### EXERCISE BRIEF
Your task is to copy the material exactly.

### SOURCE MATERIAL
- - - -

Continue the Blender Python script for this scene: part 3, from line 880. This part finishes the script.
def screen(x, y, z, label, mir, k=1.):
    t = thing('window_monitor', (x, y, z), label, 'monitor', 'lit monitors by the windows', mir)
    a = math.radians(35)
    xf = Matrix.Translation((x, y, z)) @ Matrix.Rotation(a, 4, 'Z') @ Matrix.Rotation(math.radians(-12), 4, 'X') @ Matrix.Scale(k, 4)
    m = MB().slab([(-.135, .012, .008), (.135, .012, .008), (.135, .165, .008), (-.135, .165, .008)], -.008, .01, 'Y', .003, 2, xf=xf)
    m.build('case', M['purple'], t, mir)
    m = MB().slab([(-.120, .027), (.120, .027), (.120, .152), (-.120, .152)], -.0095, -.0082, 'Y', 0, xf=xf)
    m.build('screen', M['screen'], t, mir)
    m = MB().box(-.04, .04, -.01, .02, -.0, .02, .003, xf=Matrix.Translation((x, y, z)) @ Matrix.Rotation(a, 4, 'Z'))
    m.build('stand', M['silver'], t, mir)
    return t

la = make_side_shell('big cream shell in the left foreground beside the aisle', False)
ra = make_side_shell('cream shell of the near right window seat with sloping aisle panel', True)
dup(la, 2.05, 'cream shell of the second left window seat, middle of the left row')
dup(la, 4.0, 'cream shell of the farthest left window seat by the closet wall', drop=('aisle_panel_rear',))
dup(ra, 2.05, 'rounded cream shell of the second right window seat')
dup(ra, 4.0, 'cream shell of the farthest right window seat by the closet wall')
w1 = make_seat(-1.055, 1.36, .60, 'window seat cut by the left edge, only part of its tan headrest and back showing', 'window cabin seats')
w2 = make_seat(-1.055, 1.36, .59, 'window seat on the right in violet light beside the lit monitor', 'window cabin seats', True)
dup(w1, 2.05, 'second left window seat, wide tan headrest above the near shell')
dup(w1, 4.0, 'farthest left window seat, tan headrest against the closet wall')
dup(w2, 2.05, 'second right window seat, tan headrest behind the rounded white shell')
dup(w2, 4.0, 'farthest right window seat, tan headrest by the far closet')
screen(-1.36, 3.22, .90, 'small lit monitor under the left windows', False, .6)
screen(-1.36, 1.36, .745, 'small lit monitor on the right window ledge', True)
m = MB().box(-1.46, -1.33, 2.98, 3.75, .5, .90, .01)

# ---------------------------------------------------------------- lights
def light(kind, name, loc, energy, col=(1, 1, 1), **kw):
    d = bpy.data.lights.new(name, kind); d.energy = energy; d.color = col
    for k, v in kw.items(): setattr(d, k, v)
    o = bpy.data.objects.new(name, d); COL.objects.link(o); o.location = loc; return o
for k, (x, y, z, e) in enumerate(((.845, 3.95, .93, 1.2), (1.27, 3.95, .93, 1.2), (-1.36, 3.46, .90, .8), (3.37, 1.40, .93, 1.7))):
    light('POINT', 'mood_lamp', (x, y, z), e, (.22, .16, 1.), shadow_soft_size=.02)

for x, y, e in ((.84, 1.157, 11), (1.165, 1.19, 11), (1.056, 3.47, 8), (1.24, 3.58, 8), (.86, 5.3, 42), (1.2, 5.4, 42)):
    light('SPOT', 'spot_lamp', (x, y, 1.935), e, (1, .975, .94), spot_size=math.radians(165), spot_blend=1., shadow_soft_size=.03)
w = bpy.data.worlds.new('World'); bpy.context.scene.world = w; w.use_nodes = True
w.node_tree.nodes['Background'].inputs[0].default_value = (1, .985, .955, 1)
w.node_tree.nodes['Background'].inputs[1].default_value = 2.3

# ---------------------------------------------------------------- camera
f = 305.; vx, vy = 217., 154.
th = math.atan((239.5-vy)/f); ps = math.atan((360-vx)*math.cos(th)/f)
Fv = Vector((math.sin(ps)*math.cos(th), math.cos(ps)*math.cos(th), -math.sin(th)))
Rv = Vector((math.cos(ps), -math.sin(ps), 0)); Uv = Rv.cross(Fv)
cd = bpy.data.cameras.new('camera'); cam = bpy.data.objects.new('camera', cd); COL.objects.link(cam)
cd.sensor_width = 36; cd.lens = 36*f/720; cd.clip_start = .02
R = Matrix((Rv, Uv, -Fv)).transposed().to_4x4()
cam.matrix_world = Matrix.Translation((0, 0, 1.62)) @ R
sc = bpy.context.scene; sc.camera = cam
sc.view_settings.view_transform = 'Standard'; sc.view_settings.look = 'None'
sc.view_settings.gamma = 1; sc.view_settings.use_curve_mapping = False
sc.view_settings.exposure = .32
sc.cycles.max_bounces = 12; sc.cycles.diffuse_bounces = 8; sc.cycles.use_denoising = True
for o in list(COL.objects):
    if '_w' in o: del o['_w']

- - - -

### OUTPUT FOR THIS EXERCISE
Continue the Blender Python script for this scene: part 3, from line 880. This part finishes the script.
def screen(x, y, z, label, mir, k=1.):
    t = thing('window_monitor', (x, y, z), label, 'monitor', 'lit monitors by the windows', mir)
    a = math.radians(35)
    xf = Matrix.Translation((x, y, z)) @ Matrix.Rotation(a, 4, 'Z') @ Matrix.Rotation(math.radians(-12), 4, 'X') @ Matrix.Scale(k, 4)
    m = MB().slab([(-.135, .012, .008), (.135, .012, .008), (.135, .165, .008), (-.135, .165, .008)], -.008, .01, 'Y', .003, 2, xf=xf)
    m.build('case', M['purple'], t, mir)
    m = MB().slab([(-.120, .027), (.120, .027), (.120, .152), (-.120, .152)], -.0095, -.0082, 'Y', 0, xf=xf)
    m.build('screen', M['screen'], t, mir)
    m = MB().box(-.04, .04, -.01, .02, -.0, .02, .003, xf=Matrix.Translation((x, y, z)) @ Matrix.Rotation(a, 4, 'Z'))
    m.build('stand', M['silver'], t, mir)
    return t

la = make_side_shell('big cream shell in the left foreground beside the aisle', False)
ra = make_side_shell('cream shell of the near right window seat with sloping aisle panel', True)
dup(la, 2.05, 'cream shell of the second left window seat, middle of the left row')
dup(la, 4.0, 'cream shell of the farthest left window seat by the closet wall', drop=('aisle_panel_rear',))
dup(ra, 2.05, 'rounded cream shell of the second right window seat')
dup(ra, 4.0, 'cream shell of the farthest right window seat by the closet wall')
w1 = make_seat(-1.055, 1.36, .60, 'window seat cut by the left edge, only part of its tan headrest and back showing', 'window cabin seats')
w2 = make_seat(-1.055, 1.36, .59, 'window seat on the right in violet light beside the lit monitor', 'window cabin seats', True)
dup(w1, 2.05, 'second left window seat, wide tan headrest above the near shell')
dup(w1, 4.0, 'farthest left window seat, tan headrest against the closet wall')
dup(w2, 2.05, 'second right window seat, tan headrest behind the rounded white shell')
dup(w2, 4.0, 'farthest right window seat, tan headrest by the far closet')
screen(-1.36, 3.22, .90, 'small lit monitor under the left windows', False, .6)
screen(-1.36, 1.36, .745, 'small lit monitor on the right window ledge', True)
m = MB().box(-1.46, -1.33, 2.98, 3.75, .5, .90, .01)

# ---------------------------------------------------------------- lights
def light(kind, name, loc, energy, col=(1, 1, 1), **kw):
    d = bpy.data.lights.new(name, kind); d.energy = energy; d.color = col
    for k, v in kw.items(): setattr(d, k, v)
    o = bpy.data.objects.new(name, d); COL.objects.link(o); o.location = loc; return o
for k, (x, y, z, e) in enumerate(((.845, 3.95, .93, 1.2), (1.27, 3.95, .93, 1.2), (-1.36, 3.46, .90, .8), (3.37, 1.40, .93, 1.7))):
    light('POINT', 'mood_lamp', (x, y, z), e, (.22, .16, 1.), shadow_soft_size=.02)

for x, y, e in ((.84, 1.157, 11), (1.165, 1.19, 11), (1.056, 3.47, 8), (1.24, 3.58, 8), (.86, 5.3, 42), (1.2, 5.4, 42)):
    light('SPOT', 'spot_lamp', (x, y, 1.935), e, (1, .975, .94), spot_size=math.radians(165), spot_blend=1., shadow_soft_size=.03)
w = bpy.data.worlds.new('World'); bpy.context.scene.world = w; w.use_nodes = True
w.node_tree.nodes['Background'].inputs[0].default_value = (1, .985, .955, 1)
w.node_tree.nodes['Background'].inputs[1].default_value = 2.3

# ---------------------------------------------------------------- camera
f = 305.; vx, vy = 217., 154.
th = math.atan((239.5-vy)/f); ps = math.atan((360-vx)*math.cos(th)/f)
Fv = Vector((math.sin(ps)*math.cos(th), math.cos(ps)*math.cos(th), -math.sin(th)))
Rv = Vector((math.cos(ps), -math.sin(ps), 0)); Uv = Rv.cross(Fv)
cd = bpy.data.cameras.new('camera'); cam = bpy.data.objects.new('camera', cd); COL.objects.link(cam)
cd.sensor_width = 36; cd.lens = 36*f/720; cd.clip_start = .02
R = Matrix((Rv, Uv, -Fv)).transposed().to_4x4()
cam.matrix_world = Matrix.Translation((0, 0, 1.62)) @ R
sc = bpy.context.scene; sc.camera = cam
sc.view_settings.view_transform = 'Standard'; sc.view_settings.look = 'None'
sc.view_settings.gamma = 1; sc.view_settings.use_curve_mapping = False
sc.view_settings.exposure = .32
sc.cycles.max_bounces = 12; sc.cycles.diffuse_bounces = 8; sc.cycles.use_denoising = True
for o in list(COL.objects):
    if '_w' in o: del o['_w']